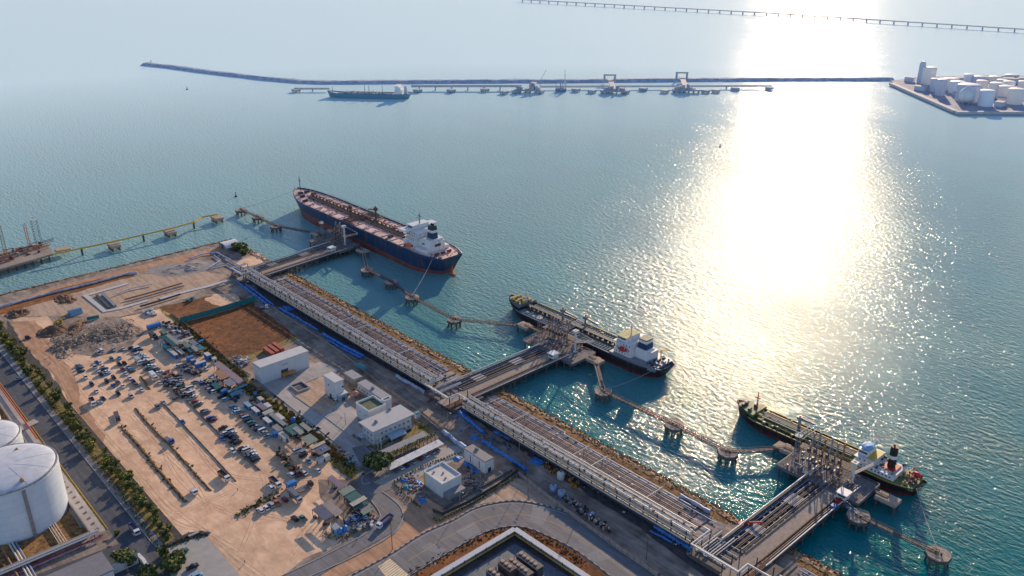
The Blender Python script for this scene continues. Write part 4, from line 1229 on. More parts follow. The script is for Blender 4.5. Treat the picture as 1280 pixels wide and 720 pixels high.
# low pipes on sleepers between the rack and the shore
M_bankg = mat('pipe_bank_soil', (0.34,0.29,0.27), .95, var=.4, scale=.4, big=.2)
M_copper = mat('orange_brown_pipe', (0.66,0.34,0.18), .6, var=.25, scale=.6)
M_bluewhite = mat('pale_blue_pipe', (0.50,0.56,0.66), .4, var=.12, scale=.6)
for A0, A1 in ((-566,-349),(-322,-164),(-130,-50)): sheet('pipe_bank_ground', [(A0,262.5),(A1,262.5),(A1,281),(A0,281)], Z+.055, M_bankg, .3, 6)
def ground_pipes(a0, a1, seed, where):
    rnd = random.Random(seed)
    t = thing('pipe_bank', f'bank of low pipes between the rack and the shore {where}', 'pipelines', (a0,263.5,Z), 0, 'banks of low pipes')
    L = a1-a0
    ys = [.4,1.3,2.2,3.4,4.6,5.8,7.0,8.2,9.4,10.6,12.0,13.4,14.6,16.4]
    ms = [M_brownpipe,M_steel,M_copper,M_creampipe,M_copper,M_offwhite,M_steel,M_copper,M_bluepipe,M_copper,M_creampipe,M_steel,M_bluepipe,M_bluewhite]
    for k, (y, m) in enumerate(zip(ys, ms)):
        x0, x1 = rnd.uniform(0,L*.1), L*rnd.uniform(.88,1)
        r = (.24,.2,.18,.26,.22,.24,.18,.2,.24,.2,.22,.2,.24,.34)[k]
        path = [(x0,y,.8),(x1,y,.8)]
        if k >= 12:   # outer lines make expansion loops
            q = L*rnd.uniform(.3,.45); path = [(x0,y,.8),(q,y,.8),(q+1,y+1.6,.8),(q+9,y+1.6,.8),(q+10,y,.8),(x1,y,.8)]
        g = G(); g.tube(path, r, 7); part('pipe', g, m, t)
    g = G()
    for i in range(int(L/6)): g.box(i*6,i*6+.4,-.2,17,0,.5)
    parts('sleeper', g, M_wetconc, t)
    g = G()
    for q in (.22,.5,.58,.8):
        x = L*q; g.tube([(x,-1.5,5.2),(x,12.8,5.2)], .3, 7, 1); g.cyl((x,12.8,5.2),(x,12.8,.8),.28,n=7,mi=1)
        for yy in (3,10): g.box(x-.8,x-.6,yy,yy+.2,0,5.2,0)
    for i in range(int(L/9)):
        x = rnd.uniform(2,L-2); y = rnd.choice(ys[:-2]); g.box(x-.4,x+.4,y-.35,y+.35,.8,1.9,i%2)
    parts('branch_pipe', g, [M_brownsteel, M_galv], t)
ground_pipes(-566, -349, 1, 'beside the far section')
ground_pipes(-322, -166, 2, 'beside the middle section')
ground_pipes(-129, -60, 3, 'at the bottom edge')
# dry brown grass bank along the revetment
sheet('shore_bank_grass', [(-566,281.2),(-350,281.2),(-350,286.4),(-566,286.4)], Z+.07, M_drygrass, .7, 4)
sheet('shore_bank_grass', [(-322,281.2),(-164,281.2),(-164,286.4),(-322,286.4)], Z+.07, M_drygrass, .7, 4)
sheet('shore_bank_grass', [(-130,281.2),(-50,281.2),(-50,286.4),(-130,286.4)], Z+.07, M_drygrass, .7, 4)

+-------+

Print out the whole of the material word for word, without pictures.

The Blender Python script for this scene continues. Write part 4, from line 1229 on. More parts follow. The script is for Blender 4.5. Treat the picture as 1280 pixels wide and 720 pixels high.
# low pipes on sleepers between the rack and the shore
M_bankg = mat('pipe_bank_soil', (0.34,0.29,0.27), .95, var=.4, scale=.4, big=.2)
M_copper = mat('orange_brown_pipe', (0.66,0.34,0.18), .6, var=.25, scale=.6)
M_bluewhite = mat('pale_blue_pipe', (0.50,0.56,0.66), .4, var=.12, scale=.6)
for A0, A1 in ((-566,-349),(-322,-164),(-130,-50)): sheet('pipe_bank_ground', [(A0,262.5),(A1,262.5),(A1,281),(A0,281)], Z+.055, M_bankg, .3, 6)
def ground_pipes(a0, a1, seed, where):
    rnd = random.Random(seed)
    t = thing('pipe_bank', f'bank of low pipes between the rack and the shore {where}', 'pipelines', (a0,263.5,Z), 0, 'banks of low pipes')
    L = a1-a0
    ys = [.4,1.3,2.2,3.4,4.6,5.8,7.0,8.2,9.4,10.6,12.0,13.4,14.6,16.4]
    ms = [M_brownpipe,M_steel,M_copper,M_creampipe,M_copper,M_offwhite,M_steel,M_copper,M_bluepipe,M_copper,M_creampipe,M_steel,M_bluepipe,M_bluewhite]
    for k, (y, m) in enumerate(zip(ys, ms)):
        x0, x1 = rnd.uniform(0,L*.1), L*rnd.uniform(.88,1)
        r = (.24,.2,.18,.26,.22,.24,.18,.2,.24,.2,.22,.2,.24,.34)[k]
        path = [(x0,y,.8),(x1,y,.8)]
        if k >= 12:   # outer lines make expansion loops
            q = L*rnd.uniform(.3,.45); path = [(x0,y,.8),(q,y,.8),(q+1,y+1.6,.8),(q+9,y+1.6,.8),(q+10,y,.8),(x1,y,.8)]
        g = G(); g.tube(path, r, 7); part('pipe', g, m, t)
    g = G()
    for i in range(int(L/6)): g.box(i*6,i*6+.4,-.2,17,0,.5)
    parts('sleeper', g, M_wetconc, t)
    g = G()
    for q in (.22,.5,.58,.8):
        x = L*q; g.tube([(x,-1.5,5.2),(x,12.8,5.2)], .3, 7, 1); g.cyl((x,12.8,5.2),(x,12.8,.8),.28,n=7,mi=1)
        for yy in (3,10): g.box(x-.8,x-.6,yy,yy+.2,0,5.2,0)
    for i in range(int(L/9)):
        x = rnd.uniform(2,L-2); y = rnd.choice(ys[:-2]); g.box(x-.4,x+.4,y-.35,y+.35,.8,1.9,i%2)
    parts('branch_pipe', g, [M_brownsteel, M_galv], t)
ground_pipes(-566, -349, 1, 'beside the far section')
ground_pipes(-322, -166, 2, 'beside the middle section')
ground_pipes(-129, -60, 3, 'at the bottom edge')
# dry brown grass bank along the revetment
sheet('shore_bank_grass', [(-566,281.2),(-350,281.2),(-350,286.4),(-566,286.4)], Z+.07, M_drygrass, .7, 4)
sheet('shore_bank_grass', [(-322,281.2),(-164,281.2),(-164,286.4),(-322,286.4)], Z+.07, M_drygrass, .7, 4)
sheet('shore_bank_grass', [(-130,281.2),(-50,281.2),(-50,286.4),(-130,286.4)], Z+.07, M_drygrass, .7, 4)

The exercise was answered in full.